- Source data -
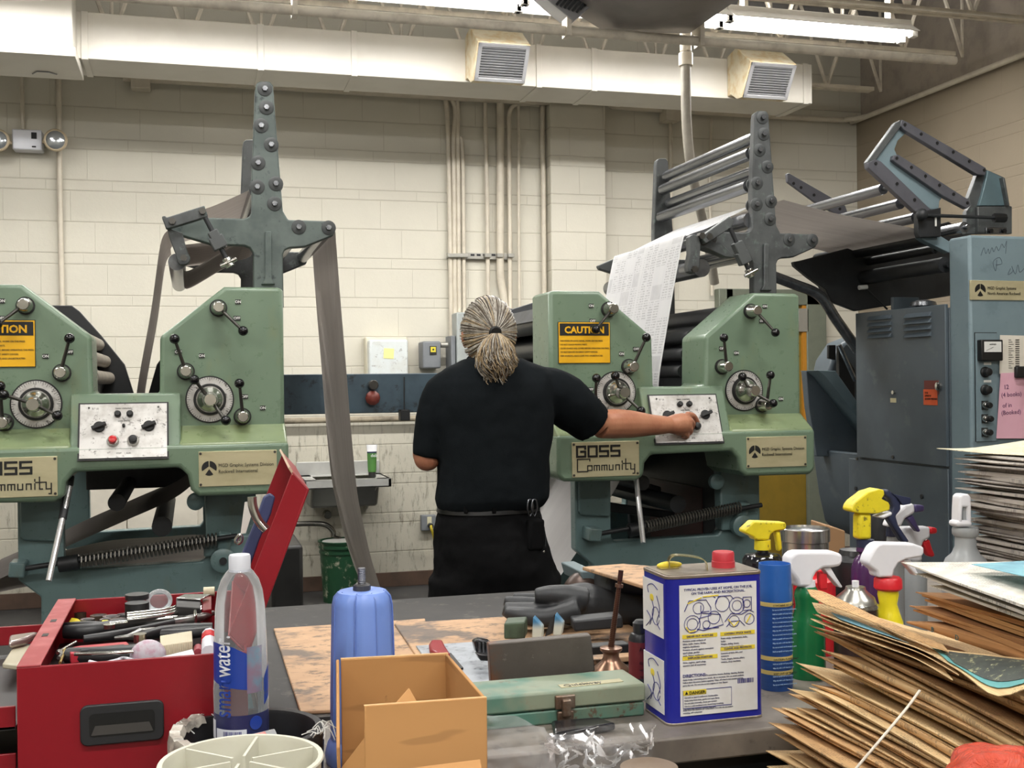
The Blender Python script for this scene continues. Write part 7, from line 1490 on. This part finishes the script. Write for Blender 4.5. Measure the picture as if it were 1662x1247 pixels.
# ---- water bottle
ZW = .935
mpet = glass('clear_pet', (.96, .97, .98, 1), .03, 1.5, .96); mwat = glass('water', (.86, .9, .93, 1), .0, 1.33, .97)
q = P(392, 1170, D=1.44); bx, by = q.x, q.y
t = thing('water_bottle', 'clear plastic water bottle with blue label and white cap, one third full', 'bottle', (bx, by, ZW)); s_ = 1.44/FPX
zz = lambda y: P(392, y, Y=by).z
prof = [(.001, 0), (.030, 0), (.037, .006)]+[(hw*s_, zz(y)-ZW) for hw, y in ((43, 1170), (44, 1120), (42.5, 1085), (42, 1060), (41, 1020), (39.5, 985), (36, 958), (30, 940), (22, 928), (15.5, 921), (14.5, 917), (14.5, 904))]
MB().lathe(prof, (bx, by, ZW), (0, 0, 1), 40, cap=False).build('bottle_body', mpet, t)
wl = zz(1148)-ZW; 
wp = [(.001, .002), (.029, .002), (.0355, .008), (42.3*s_, .03), (43*s_, zz(1120)-ZW), (41.5*s_, zz(1108)-ZW), (.001, zz(1108)-ZW)]; MB().lathe(wp, (bx, by, ZW), (0, 0, 1), 40).build('water', mwat, t)
MB().lathe([(17.5*s_, zz(927)-ZW), (17.5*s_, zz(903)-ZW), (16*s_, zz(900)-ZW)], (bx, by, ZW), (0, 0, 1), 36).build('cap', mwht, t, ang=30)
def wrap(a0, a1, z0, z1, r, mat, nm, shape=None, n=18):
    b = MB(); g = []
    for i in range(n+1):
        f = i/n; a = math.radians(a0+(a1-a0)*f); zl0, zl1 = (z0, z1) if not shape else shape(f)
        g.append([V(bx+r*math.sin(a), by-r*math.cos(a), zl0+(zl1-zl0)*k/4) for k in range(5)])
    b.sheet(g); return b.build(nm, mat, t, ang=80)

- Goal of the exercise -
Reproduce all of the material above word for word. Omit the pictures.

- Solved problem -
The Blender Python script for this scene continues. Write part 7, from line 1490 on. This part finishes the script. Write for Blender 4.5. Measure the picture as if it were 1662x1247 pixels.
# ---- water bottle
ZW = .935
mpet = glass('clear_pet', (.96, .97, .98, 1), .03, 1.5, .96); mwat = glass('water', (.86, .9, .93, 1), .0, 1.33, .97)
q = P(392, 1170, D=1.44); bx, by = q.x, q.y
t = thing('water_bottle', 'clear plastic water bottle with blue label and white cap, one third full', 'bottle', (bx, by, ZW)); s_ = 1.44/FPX
zz = lambda y: P(392, y, Y=by).z
prof = [(.001, 0), (.030, 0), (.037, .006)]+[(hw*s_, zz(y)-ZW) for hw, y in ((43, 1170), (44, 1120), (42.5, 1085), (42, 1060), (41, 1020), (39.5, 985), (36, 958), (30, 940), (22, 928), (15.5, 921), (14.5, 917), (14.5, 904))]
MB().lathe(prof, (bx, by, ZW), (0, 0, 1), 40, cap=False).build('bottle_body', mpet, t)
wl = zz(1148)-ZW; 
wp = [(.001, .002), (.029, .002), (.0355, .008), (42.3*s_, .03), (43*s_, zz(1120)-ZW), (41.5*s_, zz(1108)-ZW), (.001, zz(1108)-ZW)]; MB().lathe(wp, (bx, by, ZW), (0, 0, 1), 40).build('water', mwat, t)
MB().lathe([(17.5*s_, zz(927)-ZW), (17.5*s_, zz(903)-ZW), (16*s_, zz(900)-ZW)], (bx, by, ZW), (0, 0, 1), 36).build('cap', mwht, t, ang=30)
def wrap(a0, a1, z0, z1, r, mat, nm, shape=None, n=18):
    b = MB(); g = []
    for i in range(n+1):
        f = i/n; a = math.radians(a0+(a1-a0)*f); zl0, zl1 = (z0, z1) if not shape else shape(f)
        g.append([V(bx+r*math.sin(a), by-r*math.cos(a), zl0+(zl1-zl0)*k/4) for k in range(5)])
    b.sheet(g); return b.build(nm, mat, t, ang=80)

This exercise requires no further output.